Ниже немного пустившись по Нилу до Бахр-ель-Газаля[150], увидишь в дождливое время – озера, озера, озера: в бездорожье видишь лишь русла иссохших болот; за болотами – дым и зарево; то выжигают сухую траву; вся страна, распростертая к юго-западу от впадения Бахр-ель-Газаля в Бахр-ель-Абиад, простирается в людоедские страны, Ньям-Ньям, по которым ходил еще Швейнфурт, впоследствии ж углубился в них Юнкер на семь долгих лет.

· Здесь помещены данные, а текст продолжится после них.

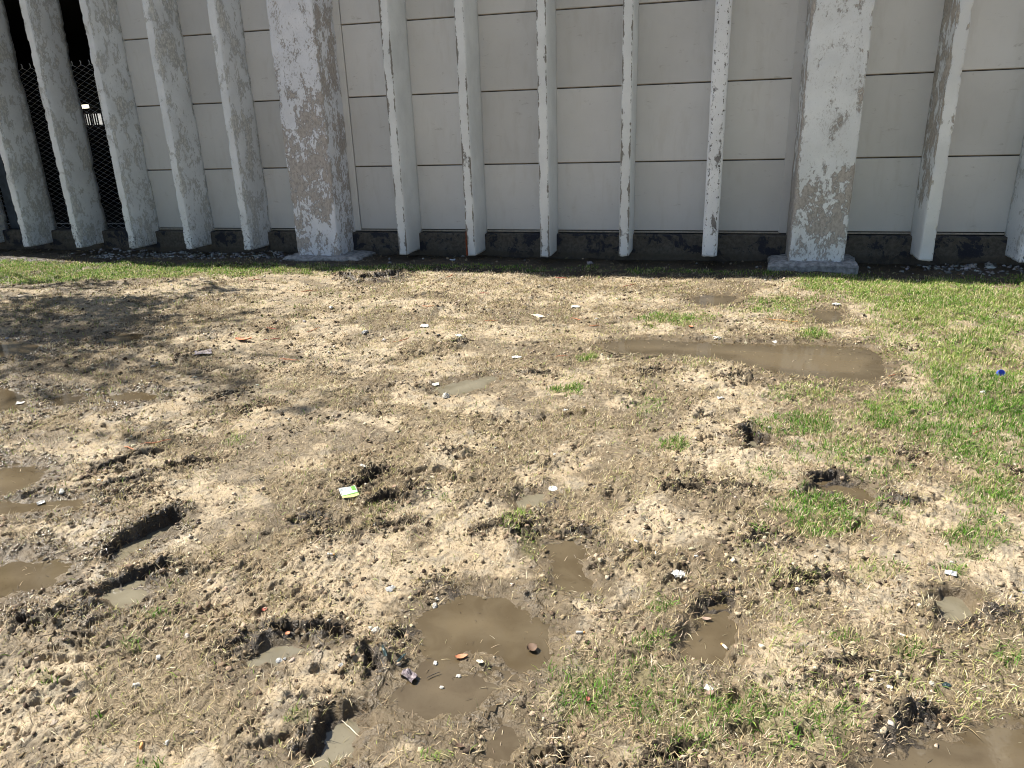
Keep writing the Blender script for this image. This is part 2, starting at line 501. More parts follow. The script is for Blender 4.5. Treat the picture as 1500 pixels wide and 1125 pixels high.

По Бахр-ель-Газалю плывут травянистые бары[151], южнее – леса окаймляют притоки реки; и южнее еще деревушки Ньям-Ньям, засевающих «элевзину»; растет здесь «трекулия»; плод ее – с голову человека; и прячется страшный «шимпанзе», дерущийся палкою: рощи бананов, масличные пальмы, гигантского вида жуки поражают тебя[152]; углубившись южнее еще, ты выходишь на берег притока великого Конго; за ним в лесных чащах уже попадаются карлики; их изучили и Висман, и Стэнли, и Юнкер, и Вольф; и о них говорит Франсуа.
Если же опускаться все ниже по Нилу, минуя Кондокоро, то опустишься к Уаделаю, изученному экспедицией Стэнли и Беккером; Юнкер сюда приходил; здесь истоки великой реки; это – область Нианз: экваториальная Африка; ниже, пройдя за Уганду к «нианзе» Виктории и опустившись еще, ты доходишь до Ньяссы, которой длина 200 миль; ширина – 50–60; далее – голубое простертое озеро: Танганайка; горами и лесом покрыты ее берега; окаймленное скалами красного сланца, лазурится озеро; фыркают в нем бегемоты и плавает рыба моиндэ; отсюда же начинается область, которую изучил Аивингстон: он прошел меж пространствами нижних озер (Танганайкой и Ньяссой) и меж пространствами, отделившими эти озера от берега океана по речке Ровуме[153].
Здесь пышная флора: копал простирает в потоки лучей свои парные листья, серея стволом, осыпаясь орехами; черное дерево точит смолу; мозикизи и нтибьэ растут всюду, – каменный дуб, рододендры, мазук; всюду мбэбва дарит чернокожих плодами; смоковницы, заросли фиговых пальм, бамбуки; молодою листвою, оранжево-красной и розовой реют прибрежья Ньяссы; и всюду растет пальма-фикус; те гущи проплетены сетью толстых канатов; то вьющиеся растения; и они – паразиты[154].